#### [Do this]
Please start at the first line of the records beneath and quote each line exactly, ending with the line containing "COL = SC.collection".

#### [Given data]
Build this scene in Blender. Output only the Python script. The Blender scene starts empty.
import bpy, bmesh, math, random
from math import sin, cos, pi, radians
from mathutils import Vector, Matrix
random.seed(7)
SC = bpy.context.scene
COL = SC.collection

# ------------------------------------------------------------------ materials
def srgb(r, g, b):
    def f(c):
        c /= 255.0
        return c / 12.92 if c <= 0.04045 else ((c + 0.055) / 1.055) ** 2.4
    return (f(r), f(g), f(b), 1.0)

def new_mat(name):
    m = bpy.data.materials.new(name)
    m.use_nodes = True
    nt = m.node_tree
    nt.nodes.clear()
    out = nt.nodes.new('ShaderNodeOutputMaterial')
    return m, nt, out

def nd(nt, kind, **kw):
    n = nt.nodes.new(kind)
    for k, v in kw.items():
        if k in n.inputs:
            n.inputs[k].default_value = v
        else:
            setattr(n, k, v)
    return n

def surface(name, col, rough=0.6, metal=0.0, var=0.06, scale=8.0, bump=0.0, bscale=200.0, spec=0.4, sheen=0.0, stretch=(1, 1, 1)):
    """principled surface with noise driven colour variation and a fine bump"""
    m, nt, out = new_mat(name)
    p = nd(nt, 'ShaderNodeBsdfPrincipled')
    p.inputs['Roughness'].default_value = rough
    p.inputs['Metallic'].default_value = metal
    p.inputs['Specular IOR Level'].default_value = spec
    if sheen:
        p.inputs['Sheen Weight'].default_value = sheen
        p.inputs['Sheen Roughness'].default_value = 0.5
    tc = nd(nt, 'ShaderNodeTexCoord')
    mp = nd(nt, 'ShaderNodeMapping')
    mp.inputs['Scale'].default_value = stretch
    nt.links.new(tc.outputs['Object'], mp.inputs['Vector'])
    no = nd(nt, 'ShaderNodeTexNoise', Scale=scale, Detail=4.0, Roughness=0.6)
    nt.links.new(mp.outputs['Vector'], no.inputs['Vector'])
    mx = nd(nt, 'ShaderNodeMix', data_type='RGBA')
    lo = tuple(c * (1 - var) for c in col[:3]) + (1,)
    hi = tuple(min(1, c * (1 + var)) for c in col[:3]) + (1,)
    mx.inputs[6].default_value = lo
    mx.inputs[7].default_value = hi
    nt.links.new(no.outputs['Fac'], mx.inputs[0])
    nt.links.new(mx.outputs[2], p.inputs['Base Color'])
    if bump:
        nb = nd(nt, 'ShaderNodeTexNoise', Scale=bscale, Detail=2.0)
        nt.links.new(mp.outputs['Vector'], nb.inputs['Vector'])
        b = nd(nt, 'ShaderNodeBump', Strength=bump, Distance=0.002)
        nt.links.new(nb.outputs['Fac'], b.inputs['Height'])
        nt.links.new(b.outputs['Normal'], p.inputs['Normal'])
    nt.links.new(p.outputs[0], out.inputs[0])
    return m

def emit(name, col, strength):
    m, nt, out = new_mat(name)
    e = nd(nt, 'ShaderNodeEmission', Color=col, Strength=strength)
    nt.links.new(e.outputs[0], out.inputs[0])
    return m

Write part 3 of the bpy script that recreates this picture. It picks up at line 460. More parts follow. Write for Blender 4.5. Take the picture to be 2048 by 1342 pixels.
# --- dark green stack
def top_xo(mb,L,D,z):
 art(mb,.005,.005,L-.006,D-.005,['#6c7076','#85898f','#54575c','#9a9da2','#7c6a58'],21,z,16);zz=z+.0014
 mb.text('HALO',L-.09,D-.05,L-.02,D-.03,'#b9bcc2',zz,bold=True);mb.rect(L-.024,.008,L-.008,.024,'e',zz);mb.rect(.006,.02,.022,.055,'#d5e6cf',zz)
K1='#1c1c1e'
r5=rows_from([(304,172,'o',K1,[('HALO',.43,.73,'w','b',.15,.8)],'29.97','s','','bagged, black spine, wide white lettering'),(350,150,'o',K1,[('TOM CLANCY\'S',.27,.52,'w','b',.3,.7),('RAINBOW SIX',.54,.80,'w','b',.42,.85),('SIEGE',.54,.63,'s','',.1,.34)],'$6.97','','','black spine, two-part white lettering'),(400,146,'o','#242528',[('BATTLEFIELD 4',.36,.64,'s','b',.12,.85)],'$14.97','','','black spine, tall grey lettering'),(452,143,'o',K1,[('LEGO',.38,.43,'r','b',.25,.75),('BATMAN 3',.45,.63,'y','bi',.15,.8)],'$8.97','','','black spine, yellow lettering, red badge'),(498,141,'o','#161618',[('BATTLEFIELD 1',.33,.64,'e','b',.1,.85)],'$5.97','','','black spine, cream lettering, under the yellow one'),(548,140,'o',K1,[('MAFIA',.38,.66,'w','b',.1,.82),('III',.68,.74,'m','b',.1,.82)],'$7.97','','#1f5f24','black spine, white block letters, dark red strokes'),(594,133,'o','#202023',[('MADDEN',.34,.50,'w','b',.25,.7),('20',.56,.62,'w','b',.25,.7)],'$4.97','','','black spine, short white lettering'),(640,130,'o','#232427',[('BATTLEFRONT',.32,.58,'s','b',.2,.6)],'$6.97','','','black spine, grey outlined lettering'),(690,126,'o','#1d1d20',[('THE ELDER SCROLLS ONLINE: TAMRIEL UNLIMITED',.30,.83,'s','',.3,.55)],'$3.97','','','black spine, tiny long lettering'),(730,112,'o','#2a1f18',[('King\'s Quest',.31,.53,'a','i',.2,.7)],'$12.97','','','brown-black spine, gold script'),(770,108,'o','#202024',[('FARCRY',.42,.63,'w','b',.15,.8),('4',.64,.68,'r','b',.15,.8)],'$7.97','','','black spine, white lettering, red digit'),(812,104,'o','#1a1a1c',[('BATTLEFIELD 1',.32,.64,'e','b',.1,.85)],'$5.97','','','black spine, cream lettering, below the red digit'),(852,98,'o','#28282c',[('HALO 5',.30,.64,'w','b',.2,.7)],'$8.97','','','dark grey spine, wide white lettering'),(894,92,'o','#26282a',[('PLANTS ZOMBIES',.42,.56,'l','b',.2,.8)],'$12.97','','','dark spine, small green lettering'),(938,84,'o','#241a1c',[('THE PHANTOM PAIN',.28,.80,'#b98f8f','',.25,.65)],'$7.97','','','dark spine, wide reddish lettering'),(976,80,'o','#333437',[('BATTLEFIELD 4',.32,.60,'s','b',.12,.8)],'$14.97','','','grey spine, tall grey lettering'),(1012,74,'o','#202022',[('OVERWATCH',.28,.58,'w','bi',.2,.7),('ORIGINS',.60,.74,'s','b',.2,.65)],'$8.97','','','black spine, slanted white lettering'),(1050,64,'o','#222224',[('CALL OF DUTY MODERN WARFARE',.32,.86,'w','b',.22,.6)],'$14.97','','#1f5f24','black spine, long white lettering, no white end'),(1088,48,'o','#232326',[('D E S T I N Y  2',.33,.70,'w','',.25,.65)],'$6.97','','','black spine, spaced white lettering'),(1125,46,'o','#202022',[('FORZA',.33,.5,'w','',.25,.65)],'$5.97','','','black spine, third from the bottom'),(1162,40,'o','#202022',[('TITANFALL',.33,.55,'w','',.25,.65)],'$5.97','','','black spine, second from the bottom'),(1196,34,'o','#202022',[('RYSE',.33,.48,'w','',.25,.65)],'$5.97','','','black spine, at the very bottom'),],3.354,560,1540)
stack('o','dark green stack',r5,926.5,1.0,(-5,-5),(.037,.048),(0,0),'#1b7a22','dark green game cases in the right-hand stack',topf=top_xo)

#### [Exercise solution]
Build this scene in Blender. Output only the Python script. The Blender scene starts empty.
import bpy, bmesh, math, random
from math import sin, cos, pi, radians
from mathutils import Vector, Matrix
random.seed(7)
SC = bpy.context.scene
COL = SC.collection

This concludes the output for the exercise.